Чего не удалось сделать противнику? Все то, что я по линии Франции и Бельгии направлял с сентября 39-го по первый день войны против Советского Союза, никто не мог раскрыть уже просто потому, что в этот период я не отправлял свои донесения по радио. А были сотни депеш, которые отправляли с курьерами. Второе, что я указываю, на линии, на которой работали Мира и Герш Соколы, хотя они были арестованы в июне 42го г., ни одна депеша не была раскрыта.
Фернанд Пориоль сконструировал собственноручно радиоаппараты, которые действовали на Англию. В Англии их принимали наши и отправляли в Москву. Эти телеграммы немцами не были запеленгованы.

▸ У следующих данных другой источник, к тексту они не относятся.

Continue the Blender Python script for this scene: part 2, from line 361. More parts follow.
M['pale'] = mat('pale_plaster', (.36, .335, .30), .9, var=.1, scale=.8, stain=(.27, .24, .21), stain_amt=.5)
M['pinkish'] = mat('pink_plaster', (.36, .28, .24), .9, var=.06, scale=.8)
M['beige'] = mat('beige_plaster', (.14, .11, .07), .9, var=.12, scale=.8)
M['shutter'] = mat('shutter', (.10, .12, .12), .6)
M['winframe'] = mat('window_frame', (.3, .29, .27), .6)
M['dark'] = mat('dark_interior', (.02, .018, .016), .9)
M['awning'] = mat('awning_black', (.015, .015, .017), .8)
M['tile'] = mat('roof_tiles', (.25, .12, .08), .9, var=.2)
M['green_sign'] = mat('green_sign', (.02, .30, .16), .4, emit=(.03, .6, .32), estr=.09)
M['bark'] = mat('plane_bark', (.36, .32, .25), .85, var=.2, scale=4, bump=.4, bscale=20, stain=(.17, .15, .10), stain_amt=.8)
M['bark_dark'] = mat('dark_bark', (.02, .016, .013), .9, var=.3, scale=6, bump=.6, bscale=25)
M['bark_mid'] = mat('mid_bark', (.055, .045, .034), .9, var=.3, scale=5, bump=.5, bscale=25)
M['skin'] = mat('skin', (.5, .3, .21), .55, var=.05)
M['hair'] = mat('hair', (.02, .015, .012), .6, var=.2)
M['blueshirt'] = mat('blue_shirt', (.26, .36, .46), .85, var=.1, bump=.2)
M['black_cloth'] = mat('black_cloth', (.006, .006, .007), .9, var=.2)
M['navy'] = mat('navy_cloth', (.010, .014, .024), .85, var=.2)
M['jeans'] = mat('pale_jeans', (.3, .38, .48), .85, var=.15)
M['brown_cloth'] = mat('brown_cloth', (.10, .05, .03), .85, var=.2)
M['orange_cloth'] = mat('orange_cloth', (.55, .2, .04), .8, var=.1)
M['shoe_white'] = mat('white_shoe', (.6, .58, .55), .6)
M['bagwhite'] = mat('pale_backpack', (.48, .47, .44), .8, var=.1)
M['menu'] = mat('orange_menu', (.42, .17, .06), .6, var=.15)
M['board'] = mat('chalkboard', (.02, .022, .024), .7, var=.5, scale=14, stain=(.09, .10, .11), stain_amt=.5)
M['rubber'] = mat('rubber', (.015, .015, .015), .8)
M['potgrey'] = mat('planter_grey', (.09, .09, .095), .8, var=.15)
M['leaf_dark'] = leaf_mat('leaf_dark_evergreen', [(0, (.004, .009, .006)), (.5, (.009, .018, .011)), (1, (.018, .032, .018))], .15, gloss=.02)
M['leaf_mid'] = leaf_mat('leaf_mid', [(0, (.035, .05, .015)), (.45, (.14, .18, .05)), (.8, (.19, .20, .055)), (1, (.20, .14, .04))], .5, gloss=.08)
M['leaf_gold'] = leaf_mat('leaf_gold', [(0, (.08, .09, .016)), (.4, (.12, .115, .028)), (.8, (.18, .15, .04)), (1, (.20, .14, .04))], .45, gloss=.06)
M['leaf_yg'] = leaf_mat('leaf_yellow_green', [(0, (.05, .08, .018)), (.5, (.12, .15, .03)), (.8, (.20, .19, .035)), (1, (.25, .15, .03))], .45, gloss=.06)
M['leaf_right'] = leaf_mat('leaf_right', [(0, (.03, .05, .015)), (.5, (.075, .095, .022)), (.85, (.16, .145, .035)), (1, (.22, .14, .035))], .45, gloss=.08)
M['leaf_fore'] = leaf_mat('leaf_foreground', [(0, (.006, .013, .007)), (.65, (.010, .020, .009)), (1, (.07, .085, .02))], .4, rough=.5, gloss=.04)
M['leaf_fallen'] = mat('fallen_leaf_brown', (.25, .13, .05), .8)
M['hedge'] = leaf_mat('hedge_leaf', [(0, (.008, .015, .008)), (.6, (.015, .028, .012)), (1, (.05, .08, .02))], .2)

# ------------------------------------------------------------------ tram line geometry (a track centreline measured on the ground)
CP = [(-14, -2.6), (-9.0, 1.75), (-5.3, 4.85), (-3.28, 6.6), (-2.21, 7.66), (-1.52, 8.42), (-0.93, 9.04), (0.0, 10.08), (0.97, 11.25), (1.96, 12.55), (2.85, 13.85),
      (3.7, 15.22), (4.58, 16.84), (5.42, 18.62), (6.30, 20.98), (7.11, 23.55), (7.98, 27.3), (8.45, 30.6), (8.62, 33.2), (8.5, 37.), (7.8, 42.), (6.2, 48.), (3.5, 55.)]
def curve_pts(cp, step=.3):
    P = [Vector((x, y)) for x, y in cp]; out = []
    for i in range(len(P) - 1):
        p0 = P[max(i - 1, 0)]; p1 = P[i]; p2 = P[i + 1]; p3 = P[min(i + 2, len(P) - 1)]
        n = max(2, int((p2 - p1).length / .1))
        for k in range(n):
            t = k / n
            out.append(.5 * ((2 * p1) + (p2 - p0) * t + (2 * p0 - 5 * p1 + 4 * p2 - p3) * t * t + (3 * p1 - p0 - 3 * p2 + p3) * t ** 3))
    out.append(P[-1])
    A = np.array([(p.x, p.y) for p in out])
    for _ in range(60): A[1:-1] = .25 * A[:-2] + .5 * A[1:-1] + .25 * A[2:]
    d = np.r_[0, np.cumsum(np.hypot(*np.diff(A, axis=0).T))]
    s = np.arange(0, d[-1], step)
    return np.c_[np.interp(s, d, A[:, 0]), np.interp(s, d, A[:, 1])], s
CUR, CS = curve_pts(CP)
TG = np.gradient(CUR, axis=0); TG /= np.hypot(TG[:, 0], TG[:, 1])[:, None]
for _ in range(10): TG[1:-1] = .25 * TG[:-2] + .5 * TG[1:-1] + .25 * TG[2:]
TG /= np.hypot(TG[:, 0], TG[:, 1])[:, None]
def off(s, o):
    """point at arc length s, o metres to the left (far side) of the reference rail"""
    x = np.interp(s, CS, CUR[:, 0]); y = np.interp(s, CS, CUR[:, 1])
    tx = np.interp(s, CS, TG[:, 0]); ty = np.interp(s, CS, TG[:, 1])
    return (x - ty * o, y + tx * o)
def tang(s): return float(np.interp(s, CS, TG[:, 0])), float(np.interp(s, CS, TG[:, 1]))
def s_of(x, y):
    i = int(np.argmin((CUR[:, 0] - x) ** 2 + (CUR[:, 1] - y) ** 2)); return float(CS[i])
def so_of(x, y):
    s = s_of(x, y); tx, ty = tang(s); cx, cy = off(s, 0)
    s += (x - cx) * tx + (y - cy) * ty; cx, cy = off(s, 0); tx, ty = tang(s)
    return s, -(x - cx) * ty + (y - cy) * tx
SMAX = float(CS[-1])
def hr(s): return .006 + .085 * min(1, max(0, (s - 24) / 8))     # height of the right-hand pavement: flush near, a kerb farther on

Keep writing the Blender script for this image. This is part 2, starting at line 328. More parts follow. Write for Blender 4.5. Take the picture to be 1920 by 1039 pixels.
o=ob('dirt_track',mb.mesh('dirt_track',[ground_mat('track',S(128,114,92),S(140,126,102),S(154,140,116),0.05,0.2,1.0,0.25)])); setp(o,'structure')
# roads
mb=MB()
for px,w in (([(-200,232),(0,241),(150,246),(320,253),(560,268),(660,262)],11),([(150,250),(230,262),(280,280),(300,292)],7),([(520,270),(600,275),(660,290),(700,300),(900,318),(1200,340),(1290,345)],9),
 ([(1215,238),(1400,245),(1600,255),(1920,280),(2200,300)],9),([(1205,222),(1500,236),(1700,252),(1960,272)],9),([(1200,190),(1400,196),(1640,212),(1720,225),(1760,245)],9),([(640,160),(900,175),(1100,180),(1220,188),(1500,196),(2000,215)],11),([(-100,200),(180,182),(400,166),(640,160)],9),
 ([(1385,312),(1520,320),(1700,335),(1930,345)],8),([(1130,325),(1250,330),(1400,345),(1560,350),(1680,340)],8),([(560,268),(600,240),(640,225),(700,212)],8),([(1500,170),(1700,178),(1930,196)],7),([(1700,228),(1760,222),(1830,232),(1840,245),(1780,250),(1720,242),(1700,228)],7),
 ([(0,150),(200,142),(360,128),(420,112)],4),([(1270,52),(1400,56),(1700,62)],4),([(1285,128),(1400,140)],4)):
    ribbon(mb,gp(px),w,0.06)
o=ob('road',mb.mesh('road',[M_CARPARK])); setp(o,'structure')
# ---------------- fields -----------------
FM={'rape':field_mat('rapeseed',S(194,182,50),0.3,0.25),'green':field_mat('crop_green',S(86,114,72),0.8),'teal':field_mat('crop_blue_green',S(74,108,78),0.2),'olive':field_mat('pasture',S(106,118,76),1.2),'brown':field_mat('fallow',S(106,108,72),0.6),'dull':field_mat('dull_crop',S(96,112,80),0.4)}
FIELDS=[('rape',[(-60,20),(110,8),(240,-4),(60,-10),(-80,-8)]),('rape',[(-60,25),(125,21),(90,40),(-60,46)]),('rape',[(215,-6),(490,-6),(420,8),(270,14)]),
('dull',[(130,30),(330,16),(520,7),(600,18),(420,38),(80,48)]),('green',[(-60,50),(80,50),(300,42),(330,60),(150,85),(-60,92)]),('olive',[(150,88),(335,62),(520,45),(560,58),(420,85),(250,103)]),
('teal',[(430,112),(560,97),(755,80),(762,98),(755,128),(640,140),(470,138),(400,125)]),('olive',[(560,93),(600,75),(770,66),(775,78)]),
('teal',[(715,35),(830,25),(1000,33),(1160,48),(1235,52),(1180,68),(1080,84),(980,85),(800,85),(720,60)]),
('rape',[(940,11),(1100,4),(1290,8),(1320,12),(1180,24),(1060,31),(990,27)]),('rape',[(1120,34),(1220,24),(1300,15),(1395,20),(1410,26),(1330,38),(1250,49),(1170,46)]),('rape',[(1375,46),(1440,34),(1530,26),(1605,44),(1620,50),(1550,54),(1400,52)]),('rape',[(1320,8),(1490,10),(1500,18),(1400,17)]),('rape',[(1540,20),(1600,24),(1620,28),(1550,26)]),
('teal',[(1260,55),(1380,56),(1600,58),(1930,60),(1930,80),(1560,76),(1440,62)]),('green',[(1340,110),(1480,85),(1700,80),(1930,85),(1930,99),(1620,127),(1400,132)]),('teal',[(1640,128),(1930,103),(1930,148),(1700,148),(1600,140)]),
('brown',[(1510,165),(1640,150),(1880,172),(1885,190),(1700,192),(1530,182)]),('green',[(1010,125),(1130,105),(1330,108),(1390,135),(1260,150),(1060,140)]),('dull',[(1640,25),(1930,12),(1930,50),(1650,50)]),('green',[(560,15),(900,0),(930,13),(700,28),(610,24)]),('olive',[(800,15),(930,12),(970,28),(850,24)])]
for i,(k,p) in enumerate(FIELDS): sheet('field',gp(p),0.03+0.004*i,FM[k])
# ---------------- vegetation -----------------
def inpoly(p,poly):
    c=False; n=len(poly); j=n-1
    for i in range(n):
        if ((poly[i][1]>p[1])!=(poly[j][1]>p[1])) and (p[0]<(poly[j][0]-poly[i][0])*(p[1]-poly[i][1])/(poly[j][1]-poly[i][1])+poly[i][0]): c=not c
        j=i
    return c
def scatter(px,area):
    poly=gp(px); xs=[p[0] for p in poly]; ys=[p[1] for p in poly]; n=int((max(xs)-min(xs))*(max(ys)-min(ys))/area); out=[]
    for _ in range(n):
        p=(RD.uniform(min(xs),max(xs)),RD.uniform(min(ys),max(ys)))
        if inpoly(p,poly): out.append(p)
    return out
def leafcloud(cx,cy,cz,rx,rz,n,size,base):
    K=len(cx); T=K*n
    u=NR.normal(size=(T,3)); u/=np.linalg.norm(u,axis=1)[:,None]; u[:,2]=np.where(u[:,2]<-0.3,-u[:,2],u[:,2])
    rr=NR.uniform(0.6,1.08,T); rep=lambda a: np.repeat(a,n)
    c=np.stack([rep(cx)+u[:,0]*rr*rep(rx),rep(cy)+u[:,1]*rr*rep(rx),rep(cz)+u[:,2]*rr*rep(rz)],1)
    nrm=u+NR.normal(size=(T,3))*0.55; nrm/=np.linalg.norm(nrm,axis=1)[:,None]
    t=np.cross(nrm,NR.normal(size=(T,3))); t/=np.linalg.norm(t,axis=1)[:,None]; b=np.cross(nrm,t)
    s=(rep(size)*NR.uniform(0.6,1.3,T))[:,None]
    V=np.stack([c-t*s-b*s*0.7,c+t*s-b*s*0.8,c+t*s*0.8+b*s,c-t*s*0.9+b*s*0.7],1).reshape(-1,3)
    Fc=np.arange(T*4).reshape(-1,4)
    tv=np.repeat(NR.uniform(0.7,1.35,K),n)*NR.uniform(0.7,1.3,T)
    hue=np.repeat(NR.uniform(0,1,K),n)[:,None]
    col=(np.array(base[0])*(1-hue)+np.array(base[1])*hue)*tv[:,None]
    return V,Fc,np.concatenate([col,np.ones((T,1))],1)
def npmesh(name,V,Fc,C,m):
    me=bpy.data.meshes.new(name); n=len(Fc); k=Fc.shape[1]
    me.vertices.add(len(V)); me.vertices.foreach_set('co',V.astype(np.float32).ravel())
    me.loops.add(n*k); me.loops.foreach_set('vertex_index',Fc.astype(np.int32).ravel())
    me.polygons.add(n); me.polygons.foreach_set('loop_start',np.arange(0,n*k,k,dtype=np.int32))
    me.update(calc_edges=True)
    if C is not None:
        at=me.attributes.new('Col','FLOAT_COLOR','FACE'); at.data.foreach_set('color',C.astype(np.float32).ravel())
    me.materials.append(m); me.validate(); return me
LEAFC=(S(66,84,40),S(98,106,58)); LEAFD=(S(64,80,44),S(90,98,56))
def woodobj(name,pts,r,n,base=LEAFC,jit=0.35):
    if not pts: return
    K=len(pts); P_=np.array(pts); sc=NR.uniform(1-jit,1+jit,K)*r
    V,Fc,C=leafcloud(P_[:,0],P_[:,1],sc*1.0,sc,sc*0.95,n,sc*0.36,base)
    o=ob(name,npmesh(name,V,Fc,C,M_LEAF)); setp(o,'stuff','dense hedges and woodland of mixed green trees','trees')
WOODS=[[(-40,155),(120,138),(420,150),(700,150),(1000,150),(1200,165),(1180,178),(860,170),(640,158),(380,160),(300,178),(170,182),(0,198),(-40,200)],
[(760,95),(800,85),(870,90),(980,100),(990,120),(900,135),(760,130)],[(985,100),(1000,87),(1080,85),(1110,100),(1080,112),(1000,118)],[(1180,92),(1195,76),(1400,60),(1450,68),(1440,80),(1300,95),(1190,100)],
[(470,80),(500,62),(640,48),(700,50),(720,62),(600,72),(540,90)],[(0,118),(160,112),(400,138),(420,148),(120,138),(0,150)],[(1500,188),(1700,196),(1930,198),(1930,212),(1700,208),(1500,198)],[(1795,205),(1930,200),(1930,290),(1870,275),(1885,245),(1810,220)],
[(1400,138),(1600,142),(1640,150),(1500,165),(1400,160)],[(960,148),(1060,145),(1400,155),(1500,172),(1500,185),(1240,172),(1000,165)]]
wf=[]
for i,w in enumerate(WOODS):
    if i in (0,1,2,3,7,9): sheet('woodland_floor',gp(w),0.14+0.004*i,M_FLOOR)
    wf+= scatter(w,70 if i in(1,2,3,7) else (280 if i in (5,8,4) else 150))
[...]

Кто знал этот шифр? Четыре человека: я, Гроссфогель, Сокол и Вера Аккерман. Я не шифровал, шифровал Лео Гроссфогель. Потом, когда материалов было очень много, то передавали часть Соколу, который потом с женой их отправлял. Вторая была Вера Аккерман. После ареста Соколов, первое, что я сделал, — спас Аккерман, отправил ее, и она не попала в руки гестапо. А Соколы держались так, что его разорвали собаки на допросе, и он ничего не раскрыл. Жена его тоже вела себя так.